DATA LINES —
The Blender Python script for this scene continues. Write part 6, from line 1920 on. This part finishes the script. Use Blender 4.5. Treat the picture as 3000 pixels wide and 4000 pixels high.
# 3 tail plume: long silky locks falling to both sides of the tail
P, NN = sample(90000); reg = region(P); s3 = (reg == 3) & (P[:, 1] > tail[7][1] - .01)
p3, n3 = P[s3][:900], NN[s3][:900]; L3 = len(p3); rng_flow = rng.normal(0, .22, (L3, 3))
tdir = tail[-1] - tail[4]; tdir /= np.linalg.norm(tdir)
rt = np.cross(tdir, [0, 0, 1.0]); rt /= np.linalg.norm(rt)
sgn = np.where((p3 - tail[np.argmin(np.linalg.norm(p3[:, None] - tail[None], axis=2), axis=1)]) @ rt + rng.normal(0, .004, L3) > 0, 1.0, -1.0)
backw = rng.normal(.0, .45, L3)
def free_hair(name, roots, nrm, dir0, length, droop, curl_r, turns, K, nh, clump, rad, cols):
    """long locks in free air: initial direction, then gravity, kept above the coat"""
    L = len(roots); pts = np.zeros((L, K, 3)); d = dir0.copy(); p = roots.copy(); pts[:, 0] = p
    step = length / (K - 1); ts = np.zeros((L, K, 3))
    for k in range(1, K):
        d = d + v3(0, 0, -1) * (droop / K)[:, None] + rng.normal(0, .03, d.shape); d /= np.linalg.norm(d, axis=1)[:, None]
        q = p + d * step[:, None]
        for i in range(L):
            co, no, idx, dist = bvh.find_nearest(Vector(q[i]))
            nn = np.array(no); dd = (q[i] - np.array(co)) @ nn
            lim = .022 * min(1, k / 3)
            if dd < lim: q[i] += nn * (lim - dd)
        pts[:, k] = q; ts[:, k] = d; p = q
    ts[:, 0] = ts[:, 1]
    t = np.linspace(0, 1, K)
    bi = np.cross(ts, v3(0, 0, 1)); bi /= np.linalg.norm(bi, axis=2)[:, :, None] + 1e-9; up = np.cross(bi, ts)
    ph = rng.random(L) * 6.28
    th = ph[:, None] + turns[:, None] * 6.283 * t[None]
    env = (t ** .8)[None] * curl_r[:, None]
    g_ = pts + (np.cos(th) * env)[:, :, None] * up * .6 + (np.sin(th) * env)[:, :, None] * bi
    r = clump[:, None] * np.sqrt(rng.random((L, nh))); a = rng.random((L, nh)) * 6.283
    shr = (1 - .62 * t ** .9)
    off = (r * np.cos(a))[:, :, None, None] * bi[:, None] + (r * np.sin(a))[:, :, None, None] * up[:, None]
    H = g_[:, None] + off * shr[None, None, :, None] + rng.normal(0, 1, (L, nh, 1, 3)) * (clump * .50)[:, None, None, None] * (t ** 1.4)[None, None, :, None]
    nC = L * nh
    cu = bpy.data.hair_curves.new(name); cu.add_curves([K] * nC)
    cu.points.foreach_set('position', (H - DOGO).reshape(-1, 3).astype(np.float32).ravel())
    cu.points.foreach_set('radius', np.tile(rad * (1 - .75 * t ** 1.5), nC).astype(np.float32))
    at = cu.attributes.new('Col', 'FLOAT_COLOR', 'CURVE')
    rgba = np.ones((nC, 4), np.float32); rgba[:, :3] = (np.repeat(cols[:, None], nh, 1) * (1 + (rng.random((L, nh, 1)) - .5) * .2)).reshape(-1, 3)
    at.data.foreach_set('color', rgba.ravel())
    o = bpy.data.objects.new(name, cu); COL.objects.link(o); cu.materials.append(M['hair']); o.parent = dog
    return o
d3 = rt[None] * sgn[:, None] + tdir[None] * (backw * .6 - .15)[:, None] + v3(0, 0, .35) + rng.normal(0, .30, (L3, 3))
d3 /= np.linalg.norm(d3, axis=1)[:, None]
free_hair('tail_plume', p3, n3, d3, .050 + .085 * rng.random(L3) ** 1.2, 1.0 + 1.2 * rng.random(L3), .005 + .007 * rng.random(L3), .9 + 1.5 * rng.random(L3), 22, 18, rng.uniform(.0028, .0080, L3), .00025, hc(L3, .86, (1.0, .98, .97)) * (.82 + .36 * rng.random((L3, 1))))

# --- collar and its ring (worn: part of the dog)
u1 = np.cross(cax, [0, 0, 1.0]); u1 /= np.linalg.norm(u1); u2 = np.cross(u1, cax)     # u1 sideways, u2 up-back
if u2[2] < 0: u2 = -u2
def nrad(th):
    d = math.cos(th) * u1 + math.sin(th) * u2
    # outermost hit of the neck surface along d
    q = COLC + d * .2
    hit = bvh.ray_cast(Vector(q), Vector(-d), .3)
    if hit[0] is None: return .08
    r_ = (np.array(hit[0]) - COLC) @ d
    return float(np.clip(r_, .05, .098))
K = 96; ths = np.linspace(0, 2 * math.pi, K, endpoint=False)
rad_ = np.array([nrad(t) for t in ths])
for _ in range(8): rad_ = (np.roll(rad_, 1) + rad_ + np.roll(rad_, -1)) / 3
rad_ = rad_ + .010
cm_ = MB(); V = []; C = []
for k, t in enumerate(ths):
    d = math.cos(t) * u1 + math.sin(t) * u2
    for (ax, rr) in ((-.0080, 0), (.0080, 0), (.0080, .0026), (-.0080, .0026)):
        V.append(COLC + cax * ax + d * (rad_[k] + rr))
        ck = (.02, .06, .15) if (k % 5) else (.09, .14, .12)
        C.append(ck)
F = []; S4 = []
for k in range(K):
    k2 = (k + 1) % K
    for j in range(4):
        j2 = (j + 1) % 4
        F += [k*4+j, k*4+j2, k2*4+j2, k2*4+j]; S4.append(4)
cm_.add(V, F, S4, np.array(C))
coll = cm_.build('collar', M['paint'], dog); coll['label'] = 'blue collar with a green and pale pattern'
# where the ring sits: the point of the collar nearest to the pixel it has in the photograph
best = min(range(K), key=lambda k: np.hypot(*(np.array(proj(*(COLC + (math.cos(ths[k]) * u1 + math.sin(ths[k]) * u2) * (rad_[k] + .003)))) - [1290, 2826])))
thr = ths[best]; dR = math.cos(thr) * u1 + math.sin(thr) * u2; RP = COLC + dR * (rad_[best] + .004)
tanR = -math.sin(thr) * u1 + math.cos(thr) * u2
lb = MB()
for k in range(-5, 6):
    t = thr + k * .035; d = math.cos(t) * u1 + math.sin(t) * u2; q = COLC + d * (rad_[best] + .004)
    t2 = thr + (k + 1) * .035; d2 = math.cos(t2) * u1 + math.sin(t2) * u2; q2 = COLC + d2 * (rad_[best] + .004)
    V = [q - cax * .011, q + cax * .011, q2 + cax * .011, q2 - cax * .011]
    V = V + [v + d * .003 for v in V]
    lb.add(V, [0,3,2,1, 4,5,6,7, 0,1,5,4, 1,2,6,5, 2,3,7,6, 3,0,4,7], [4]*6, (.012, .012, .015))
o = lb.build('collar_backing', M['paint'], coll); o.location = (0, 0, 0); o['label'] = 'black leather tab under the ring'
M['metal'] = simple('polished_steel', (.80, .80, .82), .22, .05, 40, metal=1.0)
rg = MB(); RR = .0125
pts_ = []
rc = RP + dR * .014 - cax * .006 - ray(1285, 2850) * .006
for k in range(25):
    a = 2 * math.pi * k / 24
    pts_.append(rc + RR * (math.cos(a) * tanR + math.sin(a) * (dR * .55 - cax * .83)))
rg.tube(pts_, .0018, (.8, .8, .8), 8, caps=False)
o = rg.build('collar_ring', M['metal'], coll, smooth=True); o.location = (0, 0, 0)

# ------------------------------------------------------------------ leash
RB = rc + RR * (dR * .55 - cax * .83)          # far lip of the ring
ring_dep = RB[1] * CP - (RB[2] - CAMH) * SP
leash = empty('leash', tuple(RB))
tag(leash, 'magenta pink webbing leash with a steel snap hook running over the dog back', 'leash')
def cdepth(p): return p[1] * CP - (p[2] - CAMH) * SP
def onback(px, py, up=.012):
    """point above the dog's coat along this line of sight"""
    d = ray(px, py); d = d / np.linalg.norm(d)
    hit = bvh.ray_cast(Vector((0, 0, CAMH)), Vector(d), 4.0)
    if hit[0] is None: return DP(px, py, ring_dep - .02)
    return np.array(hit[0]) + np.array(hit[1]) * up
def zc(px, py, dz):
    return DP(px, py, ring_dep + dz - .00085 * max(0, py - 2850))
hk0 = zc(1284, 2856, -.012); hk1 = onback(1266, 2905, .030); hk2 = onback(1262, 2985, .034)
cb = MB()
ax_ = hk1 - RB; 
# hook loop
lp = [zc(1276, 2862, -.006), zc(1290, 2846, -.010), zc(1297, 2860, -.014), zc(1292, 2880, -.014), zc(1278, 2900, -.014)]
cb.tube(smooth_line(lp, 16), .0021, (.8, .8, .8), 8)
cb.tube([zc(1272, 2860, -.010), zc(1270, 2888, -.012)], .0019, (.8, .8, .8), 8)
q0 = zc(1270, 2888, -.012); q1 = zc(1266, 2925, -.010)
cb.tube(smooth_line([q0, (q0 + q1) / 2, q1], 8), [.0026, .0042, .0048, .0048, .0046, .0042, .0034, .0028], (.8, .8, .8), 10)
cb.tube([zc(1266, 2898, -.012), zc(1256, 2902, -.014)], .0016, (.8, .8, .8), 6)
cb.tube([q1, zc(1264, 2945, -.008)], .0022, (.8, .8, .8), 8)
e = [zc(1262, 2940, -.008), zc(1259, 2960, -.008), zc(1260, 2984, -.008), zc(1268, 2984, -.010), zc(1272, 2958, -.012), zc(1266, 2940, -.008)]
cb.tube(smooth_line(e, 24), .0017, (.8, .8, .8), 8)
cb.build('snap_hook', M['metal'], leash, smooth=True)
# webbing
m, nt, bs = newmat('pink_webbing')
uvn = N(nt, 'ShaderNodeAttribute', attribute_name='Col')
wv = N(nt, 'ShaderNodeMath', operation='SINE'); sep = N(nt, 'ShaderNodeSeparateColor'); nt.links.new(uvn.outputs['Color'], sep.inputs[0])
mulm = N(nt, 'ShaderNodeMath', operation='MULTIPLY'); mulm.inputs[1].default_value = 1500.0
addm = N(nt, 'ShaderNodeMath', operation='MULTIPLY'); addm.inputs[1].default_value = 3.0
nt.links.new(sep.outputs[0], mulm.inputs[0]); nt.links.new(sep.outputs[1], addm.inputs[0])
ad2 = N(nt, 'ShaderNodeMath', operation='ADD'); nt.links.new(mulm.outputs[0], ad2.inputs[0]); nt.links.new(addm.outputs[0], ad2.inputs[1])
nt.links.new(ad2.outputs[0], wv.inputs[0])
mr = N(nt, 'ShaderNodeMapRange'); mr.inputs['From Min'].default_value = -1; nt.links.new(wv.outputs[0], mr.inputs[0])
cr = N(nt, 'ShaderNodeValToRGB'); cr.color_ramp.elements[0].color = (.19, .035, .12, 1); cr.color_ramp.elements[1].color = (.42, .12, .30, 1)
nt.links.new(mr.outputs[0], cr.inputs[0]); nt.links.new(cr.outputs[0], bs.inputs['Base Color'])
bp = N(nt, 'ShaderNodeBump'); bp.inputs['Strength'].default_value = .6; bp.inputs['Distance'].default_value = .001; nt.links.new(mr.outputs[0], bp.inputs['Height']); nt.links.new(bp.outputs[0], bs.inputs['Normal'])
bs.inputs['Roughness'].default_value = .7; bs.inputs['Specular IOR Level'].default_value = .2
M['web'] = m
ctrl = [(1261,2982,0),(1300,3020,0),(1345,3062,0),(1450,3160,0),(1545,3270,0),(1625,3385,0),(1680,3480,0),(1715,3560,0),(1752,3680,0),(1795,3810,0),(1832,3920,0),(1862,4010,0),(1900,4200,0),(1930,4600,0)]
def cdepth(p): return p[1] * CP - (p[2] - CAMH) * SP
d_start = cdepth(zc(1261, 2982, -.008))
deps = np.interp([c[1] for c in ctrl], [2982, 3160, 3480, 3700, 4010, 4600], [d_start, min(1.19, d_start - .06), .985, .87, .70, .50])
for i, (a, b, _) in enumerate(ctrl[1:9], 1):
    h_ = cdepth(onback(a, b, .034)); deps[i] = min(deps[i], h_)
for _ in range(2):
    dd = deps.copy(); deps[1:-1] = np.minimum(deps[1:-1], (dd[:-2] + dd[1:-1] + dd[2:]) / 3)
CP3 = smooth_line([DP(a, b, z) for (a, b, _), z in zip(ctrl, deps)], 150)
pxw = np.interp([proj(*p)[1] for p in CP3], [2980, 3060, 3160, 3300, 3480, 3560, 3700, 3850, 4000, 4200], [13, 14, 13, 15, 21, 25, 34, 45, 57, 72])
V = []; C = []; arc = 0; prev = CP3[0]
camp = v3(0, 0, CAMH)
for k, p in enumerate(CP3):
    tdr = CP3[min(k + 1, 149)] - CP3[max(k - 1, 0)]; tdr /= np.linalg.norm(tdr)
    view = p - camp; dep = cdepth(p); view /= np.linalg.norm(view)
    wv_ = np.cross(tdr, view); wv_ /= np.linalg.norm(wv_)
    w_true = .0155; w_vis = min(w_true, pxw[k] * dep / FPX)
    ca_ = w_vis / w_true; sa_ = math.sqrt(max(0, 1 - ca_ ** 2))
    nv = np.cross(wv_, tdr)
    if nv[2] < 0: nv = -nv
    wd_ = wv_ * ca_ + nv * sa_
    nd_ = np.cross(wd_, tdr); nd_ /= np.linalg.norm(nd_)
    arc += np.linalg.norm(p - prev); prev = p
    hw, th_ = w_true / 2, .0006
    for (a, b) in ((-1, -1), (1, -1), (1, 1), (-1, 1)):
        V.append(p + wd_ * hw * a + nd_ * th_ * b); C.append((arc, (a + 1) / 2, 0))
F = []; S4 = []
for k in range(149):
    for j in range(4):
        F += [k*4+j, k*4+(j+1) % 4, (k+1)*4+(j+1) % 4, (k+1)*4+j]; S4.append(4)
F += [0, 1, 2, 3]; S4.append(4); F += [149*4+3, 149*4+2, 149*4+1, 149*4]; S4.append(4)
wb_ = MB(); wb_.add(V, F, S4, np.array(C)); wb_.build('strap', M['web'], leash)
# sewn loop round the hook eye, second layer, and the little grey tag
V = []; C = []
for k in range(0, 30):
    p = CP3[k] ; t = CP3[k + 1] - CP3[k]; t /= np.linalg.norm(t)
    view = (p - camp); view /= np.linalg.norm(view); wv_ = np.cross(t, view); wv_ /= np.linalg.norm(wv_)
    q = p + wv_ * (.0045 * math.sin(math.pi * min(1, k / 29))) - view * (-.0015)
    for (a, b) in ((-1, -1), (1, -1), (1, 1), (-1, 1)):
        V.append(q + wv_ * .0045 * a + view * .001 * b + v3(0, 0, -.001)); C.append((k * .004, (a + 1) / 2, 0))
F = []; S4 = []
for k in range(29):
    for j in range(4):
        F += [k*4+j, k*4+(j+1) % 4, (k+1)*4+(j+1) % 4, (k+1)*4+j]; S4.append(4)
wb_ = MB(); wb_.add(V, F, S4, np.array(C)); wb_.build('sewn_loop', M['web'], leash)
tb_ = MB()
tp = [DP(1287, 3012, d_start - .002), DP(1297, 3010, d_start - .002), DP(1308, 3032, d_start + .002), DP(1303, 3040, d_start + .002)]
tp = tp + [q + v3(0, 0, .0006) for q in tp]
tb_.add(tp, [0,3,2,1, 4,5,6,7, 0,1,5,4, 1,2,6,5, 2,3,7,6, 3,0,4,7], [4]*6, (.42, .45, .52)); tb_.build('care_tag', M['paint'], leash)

PROBLEM TO WORK ON —
Repeat, unchanged, every line from the one that contains "o = bpy.data.objects.new(name, cu);" to the one that contains "free_hair('tail_plume', p3, n3, d3, .050", including both, and no other line.

TASK RESULT —
    o = bpy.data.objects.new(name, cu); COL.objects.link(o); cu.materials.append(M['hair']); o.parent = dog
    return o
d3 = rt[None] * sgn[:, None] + tdir[None] * (backw * .6 - .15)[:, None] + v3(0, 0, .35) + rng.normal(0, .30, (L3, 3))
d3 /= np.linalg.norm(d3, axis=1)[:, None]
free_hair('tail_plume', p3, n3, d3, .050 + .085 * rng.random(L3) ** 1.2, 1.0 + 1.2 * rng.random(L3), .005 + .007 * rng.random(L3), .9 + 1.5 * rng.random(L3), 22, 18, rng.uniform(.0028, .0080, L3), .00025, hc(L3, .86, (1.0, .98, .97)) * (.82 + .36 * rng.random((L3, 1))))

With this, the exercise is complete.